[Dataset excerpt]

## start

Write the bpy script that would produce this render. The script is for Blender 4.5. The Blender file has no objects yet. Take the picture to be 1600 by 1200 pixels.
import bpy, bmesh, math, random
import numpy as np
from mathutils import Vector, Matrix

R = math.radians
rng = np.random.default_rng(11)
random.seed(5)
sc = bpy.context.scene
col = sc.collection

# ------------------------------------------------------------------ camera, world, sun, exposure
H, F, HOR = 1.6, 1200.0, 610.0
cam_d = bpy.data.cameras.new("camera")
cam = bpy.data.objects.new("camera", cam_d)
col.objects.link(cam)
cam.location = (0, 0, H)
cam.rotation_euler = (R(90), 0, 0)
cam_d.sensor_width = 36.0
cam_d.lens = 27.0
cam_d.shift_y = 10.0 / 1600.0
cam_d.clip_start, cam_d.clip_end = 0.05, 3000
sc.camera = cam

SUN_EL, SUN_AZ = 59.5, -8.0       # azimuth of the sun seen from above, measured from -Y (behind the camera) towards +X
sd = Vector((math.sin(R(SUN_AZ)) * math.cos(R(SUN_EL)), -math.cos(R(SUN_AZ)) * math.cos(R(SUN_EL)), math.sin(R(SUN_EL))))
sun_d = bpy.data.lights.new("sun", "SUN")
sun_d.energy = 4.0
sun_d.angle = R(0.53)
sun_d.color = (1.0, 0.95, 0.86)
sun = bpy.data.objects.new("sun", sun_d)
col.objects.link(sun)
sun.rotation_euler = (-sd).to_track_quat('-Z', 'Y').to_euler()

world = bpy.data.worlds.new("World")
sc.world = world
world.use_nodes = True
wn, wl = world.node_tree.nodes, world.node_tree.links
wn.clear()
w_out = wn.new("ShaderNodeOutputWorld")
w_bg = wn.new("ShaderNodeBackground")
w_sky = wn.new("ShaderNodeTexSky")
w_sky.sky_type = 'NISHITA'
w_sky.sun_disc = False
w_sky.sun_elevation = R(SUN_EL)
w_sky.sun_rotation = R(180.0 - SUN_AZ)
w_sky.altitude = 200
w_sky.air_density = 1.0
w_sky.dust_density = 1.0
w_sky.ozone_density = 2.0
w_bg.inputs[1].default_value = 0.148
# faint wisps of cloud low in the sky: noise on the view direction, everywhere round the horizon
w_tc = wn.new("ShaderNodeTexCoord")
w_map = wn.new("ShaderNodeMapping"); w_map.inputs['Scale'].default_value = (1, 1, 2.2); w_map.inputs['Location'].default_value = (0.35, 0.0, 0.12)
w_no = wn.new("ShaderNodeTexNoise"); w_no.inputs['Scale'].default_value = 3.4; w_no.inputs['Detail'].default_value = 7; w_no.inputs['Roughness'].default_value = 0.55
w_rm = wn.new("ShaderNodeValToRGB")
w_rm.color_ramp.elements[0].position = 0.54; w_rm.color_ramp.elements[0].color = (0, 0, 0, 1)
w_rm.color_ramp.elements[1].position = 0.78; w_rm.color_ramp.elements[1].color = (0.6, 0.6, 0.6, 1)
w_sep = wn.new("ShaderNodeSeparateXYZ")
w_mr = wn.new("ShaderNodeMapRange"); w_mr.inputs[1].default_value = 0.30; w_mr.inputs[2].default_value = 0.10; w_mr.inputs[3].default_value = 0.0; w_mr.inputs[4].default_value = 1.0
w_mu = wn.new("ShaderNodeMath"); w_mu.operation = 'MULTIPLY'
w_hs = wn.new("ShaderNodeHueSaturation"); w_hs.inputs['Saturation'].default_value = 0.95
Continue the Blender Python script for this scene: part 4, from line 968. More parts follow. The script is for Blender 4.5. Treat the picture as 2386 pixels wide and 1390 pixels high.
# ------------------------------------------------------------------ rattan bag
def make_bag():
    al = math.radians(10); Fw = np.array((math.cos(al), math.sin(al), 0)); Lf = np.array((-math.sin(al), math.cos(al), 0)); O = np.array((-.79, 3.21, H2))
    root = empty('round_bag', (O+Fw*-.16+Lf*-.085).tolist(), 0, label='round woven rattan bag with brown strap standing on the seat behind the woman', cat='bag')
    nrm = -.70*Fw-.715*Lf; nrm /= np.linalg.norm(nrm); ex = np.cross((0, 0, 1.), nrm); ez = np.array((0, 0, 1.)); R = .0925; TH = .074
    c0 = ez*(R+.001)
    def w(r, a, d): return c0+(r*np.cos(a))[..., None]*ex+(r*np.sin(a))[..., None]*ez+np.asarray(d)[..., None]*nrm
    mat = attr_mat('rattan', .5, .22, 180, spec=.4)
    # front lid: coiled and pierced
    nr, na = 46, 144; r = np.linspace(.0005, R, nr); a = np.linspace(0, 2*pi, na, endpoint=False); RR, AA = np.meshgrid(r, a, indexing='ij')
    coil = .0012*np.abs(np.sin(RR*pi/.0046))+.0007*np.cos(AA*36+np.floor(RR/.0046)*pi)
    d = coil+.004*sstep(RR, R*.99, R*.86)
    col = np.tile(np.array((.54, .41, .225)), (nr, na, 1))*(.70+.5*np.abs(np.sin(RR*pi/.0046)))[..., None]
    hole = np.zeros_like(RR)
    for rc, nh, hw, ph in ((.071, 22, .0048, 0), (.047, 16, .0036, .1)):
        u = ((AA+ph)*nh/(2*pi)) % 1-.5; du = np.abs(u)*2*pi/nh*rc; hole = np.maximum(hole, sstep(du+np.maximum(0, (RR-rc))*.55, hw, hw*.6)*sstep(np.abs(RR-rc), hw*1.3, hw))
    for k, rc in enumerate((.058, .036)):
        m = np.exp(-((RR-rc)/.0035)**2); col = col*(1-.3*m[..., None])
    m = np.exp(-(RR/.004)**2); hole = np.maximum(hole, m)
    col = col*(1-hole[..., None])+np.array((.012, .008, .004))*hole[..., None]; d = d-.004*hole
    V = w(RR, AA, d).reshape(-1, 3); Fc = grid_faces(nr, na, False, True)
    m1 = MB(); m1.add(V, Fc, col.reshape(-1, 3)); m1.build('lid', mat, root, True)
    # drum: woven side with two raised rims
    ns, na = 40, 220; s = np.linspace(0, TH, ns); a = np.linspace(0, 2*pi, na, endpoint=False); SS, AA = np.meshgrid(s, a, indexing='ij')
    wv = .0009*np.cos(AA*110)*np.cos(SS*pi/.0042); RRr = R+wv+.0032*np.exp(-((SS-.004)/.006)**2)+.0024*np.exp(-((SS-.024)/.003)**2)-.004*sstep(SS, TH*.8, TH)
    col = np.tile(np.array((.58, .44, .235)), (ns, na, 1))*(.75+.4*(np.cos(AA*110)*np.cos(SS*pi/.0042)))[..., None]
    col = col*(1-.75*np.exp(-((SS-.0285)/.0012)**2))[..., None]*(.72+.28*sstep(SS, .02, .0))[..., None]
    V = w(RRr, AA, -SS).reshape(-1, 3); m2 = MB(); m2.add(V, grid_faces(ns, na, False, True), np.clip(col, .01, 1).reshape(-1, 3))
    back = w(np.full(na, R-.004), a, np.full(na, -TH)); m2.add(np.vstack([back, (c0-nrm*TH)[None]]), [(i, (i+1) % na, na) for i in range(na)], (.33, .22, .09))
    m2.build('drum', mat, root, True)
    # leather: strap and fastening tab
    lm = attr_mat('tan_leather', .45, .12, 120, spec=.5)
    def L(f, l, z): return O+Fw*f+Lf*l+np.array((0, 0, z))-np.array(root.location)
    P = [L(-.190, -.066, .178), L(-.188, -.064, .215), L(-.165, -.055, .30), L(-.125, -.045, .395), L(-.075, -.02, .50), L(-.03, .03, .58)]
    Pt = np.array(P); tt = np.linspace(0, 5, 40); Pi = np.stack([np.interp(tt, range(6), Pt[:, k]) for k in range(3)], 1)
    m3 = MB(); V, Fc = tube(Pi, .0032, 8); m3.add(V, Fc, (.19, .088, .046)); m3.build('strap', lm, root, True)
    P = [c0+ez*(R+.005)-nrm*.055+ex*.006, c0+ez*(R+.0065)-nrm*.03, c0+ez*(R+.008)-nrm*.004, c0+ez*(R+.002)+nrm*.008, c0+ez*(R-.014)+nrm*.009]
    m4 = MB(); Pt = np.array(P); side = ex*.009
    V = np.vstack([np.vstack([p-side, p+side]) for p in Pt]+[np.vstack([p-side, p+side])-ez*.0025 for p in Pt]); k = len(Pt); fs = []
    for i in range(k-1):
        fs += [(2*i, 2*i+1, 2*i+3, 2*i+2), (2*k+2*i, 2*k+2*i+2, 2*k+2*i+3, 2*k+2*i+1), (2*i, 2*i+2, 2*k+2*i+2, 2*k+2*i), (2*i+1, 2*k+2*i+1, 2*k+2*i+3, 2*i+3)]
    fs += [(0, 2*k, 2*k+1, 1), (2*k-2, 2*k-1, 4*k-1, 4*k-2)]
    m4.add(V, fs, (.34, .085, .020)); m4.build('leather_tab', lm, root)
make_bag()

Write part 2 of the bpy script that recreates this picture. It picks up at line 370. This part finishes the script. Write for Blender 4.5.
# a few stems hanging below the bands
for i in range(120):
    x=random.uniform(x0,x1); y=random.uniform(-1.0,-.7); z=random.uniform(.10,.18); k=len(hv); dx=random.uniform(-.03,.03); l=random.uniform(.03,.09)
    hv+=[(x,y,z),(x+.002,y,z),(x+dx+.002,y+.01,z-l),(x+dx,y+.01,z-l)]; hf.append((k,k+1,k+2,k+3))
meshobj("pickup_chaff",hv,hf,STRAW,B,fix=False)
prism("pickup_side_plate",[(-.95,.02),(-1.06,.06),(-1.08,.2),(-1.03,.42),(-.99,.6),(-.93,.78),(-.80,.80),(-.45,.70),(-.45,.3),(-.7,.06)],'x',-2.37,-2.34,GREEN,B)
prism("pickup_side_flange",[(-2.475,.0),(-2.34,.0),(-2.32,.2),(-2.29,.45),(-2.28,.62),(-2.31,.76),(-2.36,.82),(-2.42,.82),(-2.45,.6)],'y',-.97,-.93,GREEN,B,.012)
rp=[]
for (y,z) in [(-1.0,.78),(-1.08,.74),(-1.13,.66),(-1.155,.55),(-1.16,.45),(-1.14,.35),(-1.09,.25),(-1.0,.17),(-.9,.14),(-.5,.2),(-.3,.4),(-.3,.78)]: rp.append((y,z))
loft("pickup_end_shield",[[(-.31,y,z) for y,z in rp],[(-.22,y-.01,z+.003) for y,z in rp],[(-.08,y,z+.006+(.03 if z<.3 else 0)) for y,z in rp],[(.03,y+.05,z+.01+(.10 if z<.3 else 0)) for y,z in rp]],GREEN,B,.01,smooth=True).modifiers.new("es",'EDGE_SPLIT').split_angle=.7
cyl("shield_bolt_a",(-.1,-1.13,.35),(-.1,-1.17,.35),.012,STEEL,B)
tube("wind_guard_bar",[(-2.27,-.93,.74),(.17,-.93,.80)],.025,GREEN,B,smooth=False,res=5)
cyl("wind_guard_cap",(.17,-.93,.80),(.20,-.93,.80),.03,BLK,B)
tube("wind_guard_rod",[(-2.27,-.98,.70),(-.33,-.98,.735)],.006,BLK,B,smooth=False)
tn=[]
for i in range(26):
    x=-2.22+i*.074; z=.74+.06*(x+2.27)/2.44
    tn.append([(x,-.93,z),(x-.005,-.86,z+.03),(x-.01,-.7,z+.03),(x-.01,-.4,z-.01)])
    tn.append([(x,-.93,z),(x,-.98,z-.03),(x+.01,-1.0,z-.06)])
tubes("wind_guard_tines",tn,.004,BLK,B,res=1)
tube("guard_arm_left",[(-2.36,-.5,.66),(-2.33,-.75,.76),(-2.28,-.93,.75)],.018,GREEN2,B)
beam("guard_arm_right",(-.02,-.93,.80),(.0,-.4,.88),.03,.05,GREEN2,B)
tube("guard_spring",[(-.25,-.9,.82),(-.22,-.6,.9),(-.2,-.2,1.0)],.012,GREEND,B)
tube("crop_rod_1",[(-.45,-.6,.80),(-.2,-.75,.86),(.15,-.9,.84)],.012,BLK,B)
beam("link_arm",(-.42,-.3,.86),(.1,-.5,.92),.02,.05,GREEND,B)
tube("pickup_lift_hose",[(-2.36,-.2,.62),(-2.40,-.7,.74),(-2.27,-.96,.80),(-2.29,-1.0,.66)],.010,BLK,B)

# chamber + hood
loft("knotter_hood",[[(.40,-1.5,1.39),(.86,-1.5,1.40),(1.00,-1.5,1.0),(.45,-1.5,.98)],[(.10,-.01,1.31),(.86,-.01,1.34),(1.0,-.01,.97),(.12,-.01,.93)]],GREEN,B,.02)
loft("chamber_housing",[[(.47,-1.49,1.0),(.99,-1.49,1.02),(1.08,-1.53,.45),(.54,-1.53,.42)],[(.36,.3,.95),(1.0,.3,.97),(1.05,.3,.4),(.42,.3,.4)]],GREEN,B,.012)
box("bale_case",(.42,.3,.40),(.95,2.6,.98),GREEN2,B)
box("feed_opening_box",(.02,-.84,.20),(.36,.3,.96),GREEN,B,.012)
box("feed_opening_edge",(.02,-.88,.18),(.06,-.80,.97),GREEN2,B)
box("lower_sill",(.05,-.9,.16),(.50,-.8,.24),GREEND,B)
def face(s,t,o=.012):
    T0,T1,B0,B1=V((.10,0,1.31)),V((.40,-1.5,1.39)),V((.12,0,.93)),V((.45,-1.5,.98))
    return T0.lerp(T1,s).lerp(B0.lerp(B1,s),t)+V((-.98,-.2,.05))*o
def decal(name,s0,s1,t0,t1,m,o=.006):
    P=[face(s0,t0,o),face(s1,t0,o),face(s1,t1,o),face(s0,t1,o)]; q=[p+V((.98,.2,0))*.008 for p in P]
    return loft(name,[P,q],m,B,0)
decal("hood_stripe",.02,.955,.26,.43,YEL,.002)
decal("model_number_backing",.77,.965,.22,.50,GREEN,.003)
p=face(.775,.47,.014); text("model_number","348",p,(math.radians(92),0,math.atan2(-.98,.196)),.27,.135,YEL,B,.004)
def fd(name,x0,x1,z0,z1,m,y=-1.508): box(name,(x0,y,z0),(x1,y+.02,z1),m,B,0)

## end

• Written task:
Please copy, word for word, every line from the first line of the records through the line containing "col = sc.collection", with both of those lines included and nothing else.

• Exercise output:
Write the bpy script that would produce this render. The script is for Blender 4.5. The Blender file has no objects yet. Take the picture to be 1600 by 1200 pixels.
import bpy, bmesh, math, random
import numpy as np
from mathutils import Vector, Matrix

R = math.radians
rng = np.random.default_rng(11)
random.seed(5)
sc = bpy.context.scene
col = sc.collection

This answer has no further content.